On retrouve donc des œuvres qui touchent à l’essence même de l’être souvent traduites par une économie de moyen. Des Basquiat côtoient des Giacometti, des Richier, des Bacon, des Dubuffet, des Rothko…
Les œuvres ne sont pas présentées chronologiquement, cela répond à une tentative de les présenter regroupées sous des pseudo-thèmes histoire de justifier l’accrochage . Le discours est un peu superflu mais ne gêne en rien la visite de l’expo. Des œuvres modernes ou contemporaines font écho à des œuvres d’art primitif comme les taureaux de Michel Haas ou Picasso présentés en dialogue avec une étonnante sculpture de Bambara (Mali) du début XX. Le cheminement à travers l’expo est agréable, bizarrement le choix des œuvres paraît plus arbitraire dans le catalogue alors que dans l’expo, les œuvres se répondent.

Elément phare de cette expo, c’est l’hommage qu’est rendu à Zoran Music disparu en 2005. Une dizaine d’œuvres sont présentées et notamment cet homme brisé (1998) ainsi que de grandes toiles de la série intitulée nous ne sommes pas les derniers qui date de 1973 . Ces toiles sont d’autant plus bouleversantes qu’elles ont été les premières à retraduire cet amoncellement des corps dont Music avait été le témoin lors de sa déportation à Dachau.
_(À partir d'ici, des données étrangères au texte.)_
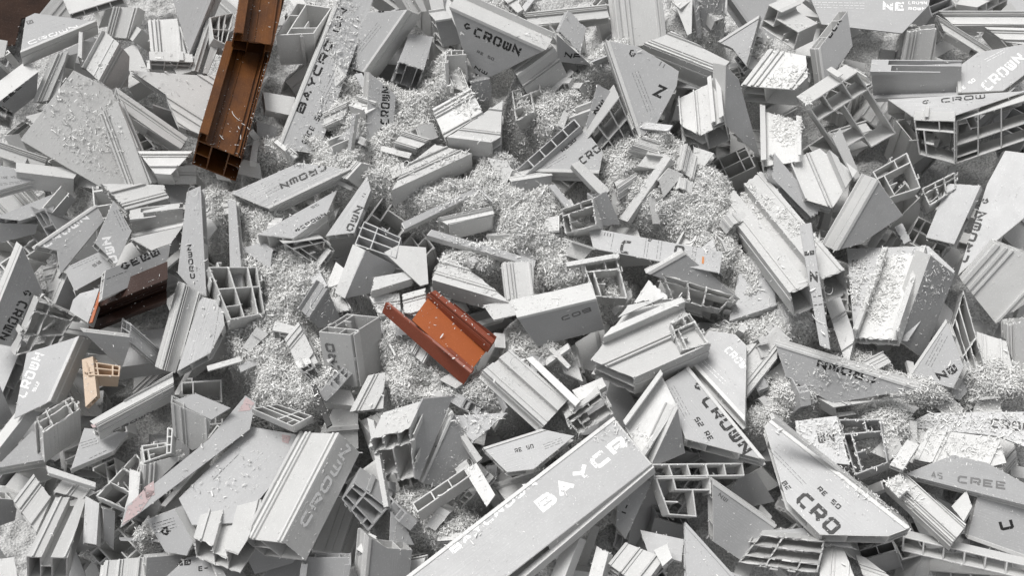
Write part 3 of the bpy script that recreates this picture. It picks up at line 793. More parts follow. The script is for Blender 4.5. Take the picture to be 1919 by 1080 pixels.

On est à des années-lumières de ce que peut ressentir Krugier (lui aussi a vécu l’expérience des camps) devant les toiles de Music mais de se mettre à sa place face aux tableaux rend l’émotion plus palpable.
L’exposition le feu sous les cendres est malheureusement terminée mais je vous invite à l’avenir à être plus attentif à l’histoire parallèle des œuvres, elle dévoile de multiples significations. J’ai volontairement fait court en ce qui concerne leur description. Tant reste à dire car chacune représente comme un coup de cœur ou du moins un désir sinon un besoin de posséder.